*WRITTEN REQUEST*
Beginning at the first line of the data, print each line exactly, stopping after the line that contains "vs.exposure = -0.12".

*DATA BLOCK*
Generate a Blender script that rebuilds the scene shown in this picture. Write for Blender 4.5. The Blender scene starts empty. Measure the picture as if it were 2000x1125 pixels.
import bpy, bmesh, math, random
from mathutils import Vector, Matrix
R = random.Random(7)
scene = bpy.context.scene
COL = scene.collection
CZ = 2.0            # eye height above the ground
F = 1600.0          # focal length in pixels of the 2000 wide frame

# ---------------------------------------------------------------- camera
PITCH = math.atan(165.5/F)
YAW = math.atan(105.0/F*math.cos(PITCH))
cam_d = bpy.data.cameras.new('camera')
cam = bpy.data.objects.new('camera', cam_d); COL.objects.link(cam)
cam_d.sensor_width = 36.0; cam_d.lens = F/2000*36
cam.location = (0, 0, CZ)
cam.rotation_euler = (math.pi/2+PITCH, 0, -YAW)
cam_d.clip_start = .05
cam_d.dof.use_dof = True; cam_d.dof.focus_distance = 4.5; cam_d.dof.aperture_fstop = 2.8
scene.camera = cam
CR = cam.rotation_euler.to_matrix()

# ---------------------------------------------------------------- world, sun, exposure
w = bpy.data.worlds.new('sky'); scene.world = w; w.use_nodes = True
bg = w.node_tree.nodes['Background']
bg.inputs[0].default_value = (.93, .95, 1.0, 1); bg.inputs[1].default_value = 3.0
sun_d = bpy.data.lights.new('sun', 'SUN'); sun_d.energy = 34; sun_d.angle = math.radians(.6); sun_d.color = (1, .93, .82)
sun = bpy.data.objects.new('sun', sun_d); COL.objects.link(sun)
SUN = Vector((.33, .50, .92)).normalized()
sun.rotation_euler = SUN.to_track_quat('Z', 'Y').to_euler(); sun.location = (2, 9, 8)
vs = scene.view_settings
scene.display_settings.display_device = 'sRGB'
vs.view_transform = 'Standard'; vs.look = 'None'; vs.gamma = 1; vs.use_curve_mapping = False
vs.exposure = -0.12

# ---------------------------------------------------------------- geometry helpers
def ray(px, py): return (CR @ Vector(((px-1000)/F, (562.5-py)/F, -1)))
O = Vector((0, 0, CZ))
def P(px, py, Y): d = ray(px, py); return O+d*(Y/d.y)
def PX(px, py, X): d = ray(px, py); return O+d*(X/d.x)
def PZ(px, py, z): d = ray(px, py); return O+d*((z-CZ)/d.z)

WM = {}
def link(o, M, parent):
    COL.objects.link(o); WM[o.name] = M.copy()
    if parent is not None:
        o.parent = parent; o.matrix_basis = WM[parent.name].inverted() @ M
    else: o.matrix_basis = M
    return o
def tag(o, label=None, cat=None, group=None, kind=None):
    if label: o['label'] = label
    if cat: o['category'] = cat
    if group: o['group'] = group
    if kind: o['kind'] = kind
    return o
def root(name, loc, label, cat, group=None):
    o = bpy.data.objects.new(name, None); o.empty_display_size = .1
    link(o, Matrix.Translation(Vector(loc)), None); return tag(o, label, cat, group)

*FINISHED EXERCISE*
Generate a Blender script that rebuilds the scene shown in this picture. Write for Blender 4.5. The Blender scene starts empty. Measure the picture as if it were 2000x1125 pixels.
import bpy, bmesh, math, random
from mathutils import Vector, Matrix
R = random.Random(7)
scene = bpy.context.scene
COL = scene.collection
CZ = 2.0            # eye height above the ground
F = 1600.0          # focal length in pixels of the 2000 wide frame

# ---------------------------------------------------------------- camera
PITCH = math.atan(165.5/F)
YAW = math.atan(105.0/F*math.cos(PITCH))
cam_d = bpy.data.cameras.new('camera')
cam = bpy.data.objects.new('camera', cam_d); COL.objects.link(cam)
cam_d.sensor_width = 36.0; cam_d.lens = F/2000*36
cam.location = (0, 0, CZ)
cam.rotation_euler = (math.pi/2+PITCH, 0, -YAW)
cam_d.clip_start = .05
cam_d.dof.use_dof = True; cam_d.dof.focus_distance = 4.5; cam_d.dof.aperture_fstop = 2.8
scene.camera = cam
CR = cam.rotation_euler.to_matrix()

# ---------------------------------------------------------------- world, sun, exposure
w = bpy.data.worlds.new('sky'); scene.world = w; w.use_nodes = True
bg = w.node_tree.nodes['Background']
bg.inputs[0].default_value = (.93, .95, 1.0, 1); bg.inputs[1].default_value = 3.0
sun_d = bpy.data.lights.new('sun', 'SUN'); sun_d.energy = 34; sun_d.angle = math.radians(.6); sun_d.color = (1, .93, .82)
sun = bpy.data.objects.new('sun', sun_d); COL.objects.link(sun)
SUN = Vector((.33, .50, .92)).normalized()
sun.rotation_euler = SUN.to_track_quat('Z', 'Y').to_euler(); sun.location = (2, 9, 8)
vs = scene.view_settings
scene.display_settings.display_device = 'sRGB'
vs.view_transform = 'Standard'; vs.look = 'None'; vs.gamma = 1; vs.use_curve_mapping = False
vs.exposure = -0.12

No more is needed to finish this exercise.